• _Extracted material_
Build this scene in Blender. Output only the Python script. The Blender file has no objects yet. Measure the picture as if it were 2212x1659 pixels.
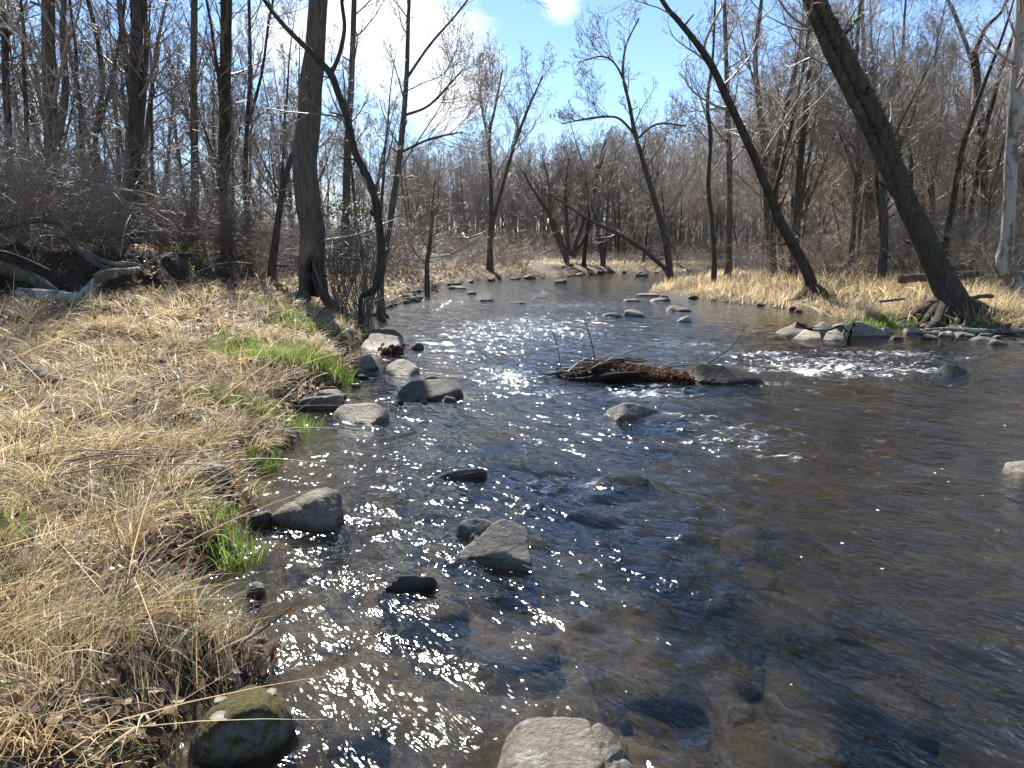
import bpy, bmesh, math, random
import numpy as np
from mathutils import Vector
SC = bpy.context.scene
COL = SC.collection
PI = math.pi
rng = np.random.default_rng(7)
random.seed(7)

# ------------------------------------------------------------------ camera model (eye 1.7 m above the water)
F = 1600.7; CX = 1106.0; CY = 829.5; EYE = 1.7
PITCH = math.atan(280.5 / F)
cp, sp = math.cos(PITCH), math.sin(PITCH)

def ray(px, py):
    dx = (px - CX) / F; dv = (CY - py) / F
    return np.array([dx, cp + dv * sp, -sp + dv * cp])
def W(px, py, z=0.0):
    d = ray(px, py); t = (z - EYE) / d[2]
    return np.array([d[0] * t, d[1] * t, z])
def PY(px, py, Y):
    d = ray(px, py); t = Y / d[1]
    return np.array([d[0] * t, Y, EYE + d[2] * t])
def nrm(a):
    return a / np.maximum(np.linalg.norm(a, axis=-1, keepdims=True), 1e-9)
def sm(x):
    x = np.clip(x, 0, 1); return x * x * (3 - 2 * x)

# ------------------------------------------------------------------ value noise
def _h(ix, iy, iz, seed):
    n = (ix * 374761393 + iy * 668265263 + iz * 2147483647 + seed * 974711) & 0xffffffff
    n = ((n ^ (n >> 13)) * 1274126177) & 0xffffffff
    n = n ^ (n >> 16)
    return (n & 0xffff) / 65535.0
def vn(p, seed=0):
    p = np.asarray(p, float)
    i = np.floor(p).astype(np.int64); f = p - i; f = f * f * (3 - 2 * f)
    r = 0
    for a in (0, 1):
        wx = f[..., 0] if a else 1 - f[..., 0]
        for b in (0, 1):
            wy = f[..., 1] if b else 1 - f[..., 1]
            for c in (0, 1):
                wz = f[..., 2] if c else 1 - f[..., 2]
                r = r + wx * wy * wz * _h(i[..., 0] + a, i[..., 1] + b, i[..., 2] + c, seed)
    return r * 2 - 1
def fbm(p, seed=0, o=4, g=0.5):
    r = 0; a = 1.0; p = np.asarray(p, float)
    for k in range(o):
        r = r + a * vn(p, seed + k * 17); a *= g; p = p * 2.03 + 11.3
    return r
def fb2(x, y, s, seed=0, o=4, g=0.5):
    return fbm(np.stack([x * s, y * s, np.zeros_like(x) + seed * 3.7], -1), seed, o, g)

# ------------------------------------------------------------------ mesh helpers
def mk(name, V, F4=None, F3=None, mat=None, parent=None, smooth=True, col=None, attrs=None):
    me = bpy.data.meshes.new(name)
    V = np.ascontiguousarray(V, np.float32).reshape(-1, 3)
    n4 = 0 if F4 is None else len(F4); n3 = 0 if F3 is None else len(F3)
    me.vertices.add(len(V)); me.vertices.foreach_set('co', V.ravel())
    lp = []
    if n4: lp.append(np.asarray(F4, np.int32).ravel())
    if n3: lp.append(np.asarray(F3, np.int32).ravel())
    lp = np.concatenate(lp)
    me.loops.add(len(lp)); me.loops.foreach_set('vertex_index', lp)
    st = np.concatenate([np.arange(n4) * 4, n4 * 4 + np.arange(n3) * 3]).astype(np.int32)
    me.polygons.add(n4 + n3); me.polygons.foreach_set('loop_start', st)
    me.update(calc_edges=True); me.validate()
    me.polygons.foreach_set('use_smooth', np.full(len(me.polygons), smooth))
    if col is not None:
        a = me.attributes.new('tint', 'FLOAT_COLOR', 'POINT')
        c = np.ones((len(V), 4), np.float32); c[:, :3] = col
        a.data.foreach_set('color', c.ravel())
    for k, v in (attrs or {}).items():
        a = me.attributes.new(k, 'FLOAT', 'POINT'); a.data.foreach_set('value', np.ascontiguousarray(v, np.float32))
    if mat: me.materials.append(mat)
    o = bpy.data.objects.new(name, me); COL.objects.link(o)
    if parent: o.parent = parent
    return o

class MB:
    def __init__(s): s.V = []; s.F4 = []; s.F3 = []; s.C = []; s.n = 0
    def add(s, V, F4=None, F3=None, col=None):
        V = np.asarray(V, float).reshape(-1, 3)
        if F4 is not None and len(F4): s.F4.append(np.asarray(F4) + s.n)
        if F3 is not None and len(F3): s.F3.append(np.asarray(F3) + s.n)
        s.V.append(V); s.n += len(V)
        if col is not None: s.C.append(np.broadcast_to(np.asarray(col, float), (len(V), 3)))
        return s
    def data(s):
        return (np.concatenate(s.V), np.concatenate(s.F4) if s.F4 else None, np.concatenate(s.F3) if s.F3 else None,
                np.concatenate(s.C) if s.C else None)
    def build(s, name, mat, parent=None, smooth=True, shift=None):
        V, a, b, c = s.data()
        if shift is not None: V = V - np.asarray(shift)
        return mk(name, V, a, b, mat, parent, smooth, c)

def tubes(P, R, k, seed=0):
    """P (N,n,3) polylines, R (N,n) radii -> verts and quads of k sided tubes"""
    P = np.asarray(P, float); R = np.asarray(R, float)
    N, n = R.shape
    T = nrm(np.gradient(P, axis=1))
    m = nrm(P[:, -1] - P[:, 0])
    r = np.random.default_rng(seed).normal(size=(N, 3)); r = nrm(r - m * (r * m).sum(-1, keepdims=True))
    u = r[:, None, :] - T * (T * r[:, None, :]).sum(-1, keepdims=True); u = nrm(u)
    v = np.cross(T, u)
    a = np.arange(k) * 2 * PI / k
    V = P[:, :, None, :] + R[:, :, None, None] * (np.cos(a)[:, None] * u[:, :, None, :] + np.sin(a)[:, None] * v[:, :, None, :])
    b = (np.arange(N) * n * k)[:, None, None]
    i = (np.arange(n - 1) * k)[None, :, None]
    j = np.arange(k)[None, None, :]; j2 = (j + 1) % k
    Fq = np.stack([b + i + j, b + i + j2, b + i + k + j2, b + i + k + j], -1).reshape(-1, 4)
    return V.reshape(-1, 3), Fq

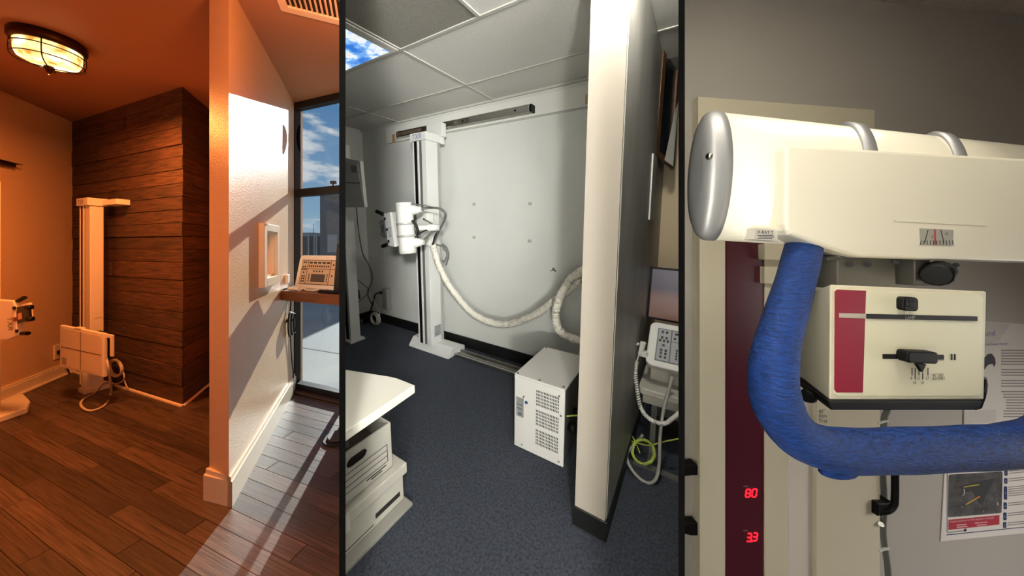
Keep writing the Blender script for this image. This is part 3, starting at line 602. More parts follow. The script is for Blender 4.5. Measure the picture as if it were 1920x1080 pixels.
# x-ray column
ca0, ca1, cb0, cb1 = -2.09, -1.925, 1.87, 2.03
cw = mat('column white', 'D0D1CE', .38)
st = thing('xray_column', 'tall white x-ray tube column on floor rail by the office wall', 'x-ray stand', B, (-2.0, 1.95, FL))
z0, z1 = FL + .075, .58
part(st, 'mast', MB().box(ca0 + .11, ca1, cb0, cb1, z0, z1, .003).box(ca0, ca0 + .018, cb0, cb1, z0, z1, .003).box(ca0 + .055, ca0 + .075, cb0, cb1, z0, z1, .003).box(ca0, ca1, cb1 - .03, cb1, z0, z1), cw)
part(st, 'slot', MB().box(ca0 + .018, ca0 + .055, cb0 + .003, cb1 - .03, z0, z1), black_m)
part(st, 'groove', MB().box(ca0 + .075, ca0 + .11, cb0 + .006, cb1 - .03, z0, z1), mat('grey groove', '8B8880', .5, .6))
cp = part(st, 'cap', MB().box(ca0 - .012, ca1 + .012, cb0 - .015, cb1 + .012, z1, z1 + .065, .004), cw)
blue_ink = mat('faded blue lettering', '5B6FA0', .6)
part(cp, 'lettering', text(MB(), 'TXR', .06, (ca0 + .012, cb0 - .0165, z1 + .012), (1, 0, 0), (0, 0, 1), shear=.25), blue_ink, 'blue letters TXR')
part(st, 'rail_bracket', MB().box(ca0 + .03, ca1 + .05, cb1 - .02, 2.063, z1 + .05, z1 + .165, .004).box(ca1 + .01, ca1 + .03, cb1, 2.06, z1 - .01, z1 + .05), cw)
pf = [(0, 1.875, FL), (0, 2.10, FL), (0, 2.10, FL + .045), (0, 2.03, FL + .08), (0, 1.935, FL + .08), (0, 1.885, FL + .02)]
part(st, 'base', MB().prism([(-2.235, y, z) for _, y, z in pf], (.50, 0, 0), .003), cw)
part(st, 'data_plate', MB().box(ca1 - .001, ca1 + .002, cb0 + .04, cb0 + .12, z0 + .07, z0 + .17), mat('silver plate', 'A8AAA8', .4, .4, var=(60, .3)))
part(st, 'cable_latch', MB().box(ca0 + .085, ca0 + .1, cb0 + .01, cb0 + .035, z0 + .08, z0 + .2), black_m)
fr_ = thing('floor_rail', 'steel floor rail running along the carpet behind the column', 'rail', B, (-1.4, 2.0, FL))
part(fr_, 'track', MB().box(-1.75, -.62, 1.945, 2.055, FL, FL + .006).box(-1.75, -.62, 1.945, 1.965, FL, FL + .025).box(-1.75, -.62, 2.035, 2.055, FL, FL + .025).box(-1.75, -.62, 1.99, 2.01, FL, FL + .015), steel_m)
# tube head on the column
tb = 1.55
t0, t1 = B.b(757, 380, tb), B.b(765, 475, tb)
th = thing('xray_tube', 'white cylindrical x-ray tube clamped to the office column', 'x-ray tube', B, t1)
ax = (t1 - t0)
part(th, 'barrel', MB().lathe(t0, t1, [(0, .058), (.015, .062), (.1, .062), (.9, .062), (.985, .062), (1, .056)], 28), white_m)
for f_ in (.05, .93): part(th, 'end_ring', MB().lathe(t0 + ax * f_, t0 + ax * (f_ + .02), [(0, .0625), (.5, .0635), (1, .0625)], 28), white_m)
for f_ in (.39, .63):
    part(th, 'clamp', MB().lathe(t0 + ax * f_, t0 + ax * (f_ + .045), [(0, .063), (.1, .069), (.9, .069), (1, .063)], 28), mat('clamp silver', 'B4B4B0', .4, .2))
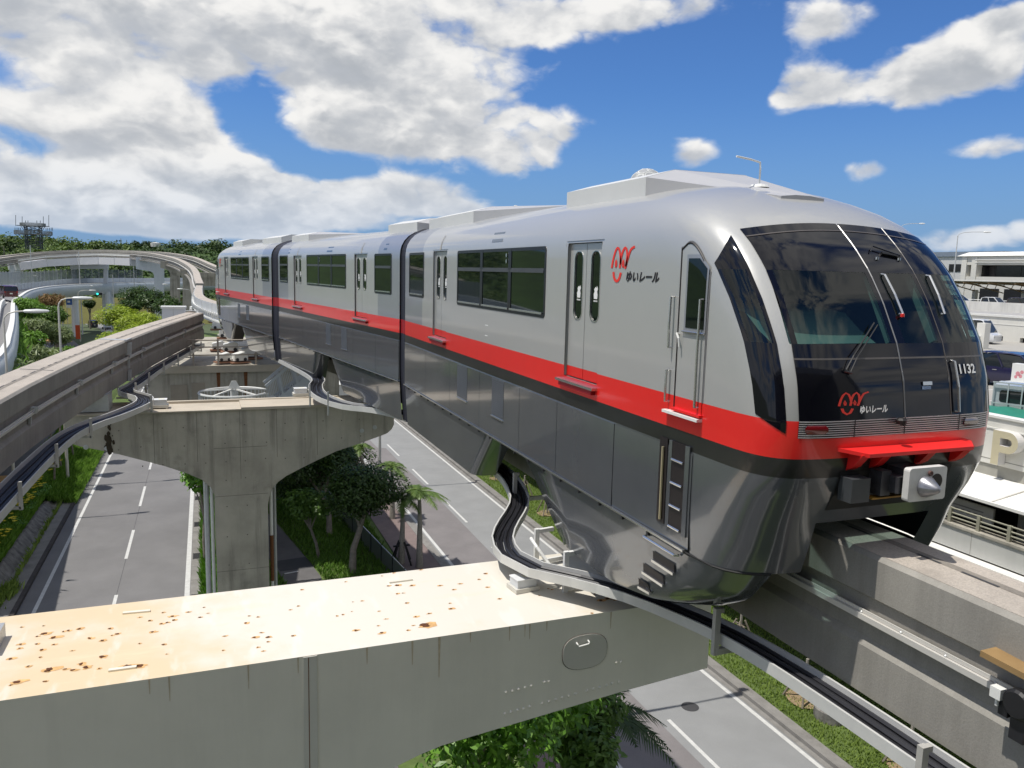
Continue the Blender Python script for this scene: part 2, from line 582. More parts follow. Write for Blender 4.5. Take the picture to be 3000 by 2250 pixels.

• _Given task_
Start at the first line of the records and write out everything up to and including the line containing "return fbm(np.stack([x *". No pictures.

• _Solution for this problem_
Build this scene in Blender. Output only the Python script. The Blender file has no objects yet. Measure the picture as if it were 2212x1659 pixels.
import bpy, bmesh, math, random
import numpy as np
from mathutils import Vector
SC = bpy.context.scene
COL = SC.collection
PI = math.pi
rng = np.random.default_rng(7)
random.seed(7)

# ------------------------------------------------------------------ camera model (eye 1.7 m above the water)
F = 1600.7; CX = 1106.0; CY = 829.5; EYE = 1.7
PITCH = math.atan(280.5 / F)
cp, sp = math.cos(PITCH), math.sin(PITCH)

def ray(px, py):
    dx = (px - CX) / F; dv = (CY - py) / F
    return np.array([dx, cp + dv * sp, -sp + dv * cp])
def W(px, py, z=0.0):
    d = ray(px, py); t = (z - EYE) / d[2]
    return np.array([d[0] * t, d[1] * t, z])
def PY(px, py, Y):
    d = ray(px, py); t = Y / d[1]
    return np.array([d[0] * t, Y, EYE + d[2] * t])
def nrm(a):
    return a / np.maximum(np.linalg.norm(a, axis=-1, keepdims=True), 1e-9)
def sm(x):
    x = np.clip(x, 0, 1); return x * x * (3 - 2 * x)

# ------------------------------------------------------------------ value noise
def _h(ix, iy, iz, seed):
    n = (ix * 374761393 + iy * 668265263 + iz * 2147483647 + seed * 974711) & 0xffffffff
    n = ((n ^ (n >> 13)) * 1274126177) & 0xffffffff
    n = n ^ (n >> 16)
    return (n & 0xffff) / 65535.0
def vn(p, seed=0):
    p = np.asarray(p, float)
    i = np.floor(p).astype(np.int64); f = p - i; f = f * f * (3 - 2 * f)
    r = 0
    for a in (0, 1):
        wx = f[..., 0] if a else 1 - f[..., 0]
        for b in (0, 1):
            wy = f[..., 1] if b else 1 - f[..., 1]
            for c in (0, 1):
                wz = f[..., 2] if c else 1 - f[..., 2]
                r = r + wx * wy * wz * _h(i[..., 0] + a, i[..., 1] + b, i[..., 2] + c, seed)
    return r * 2 - 1
def fbm(p, seed=0, o=4, g=0.5):
    r = 0; a = 1.0; p = np.asarray(p, float)
    for k in range(o):
        r = r + a * vn(p, seed + k * 17); a *= g; p = p * 2.03 + 11.3
    return r
def fb2(x, y, s, seed=0, o=4, g=0.5):
    return fbm(np.stack([x * s, y * s, np.zeros_like(x) + seed * 3.7], -1), seed, o, g)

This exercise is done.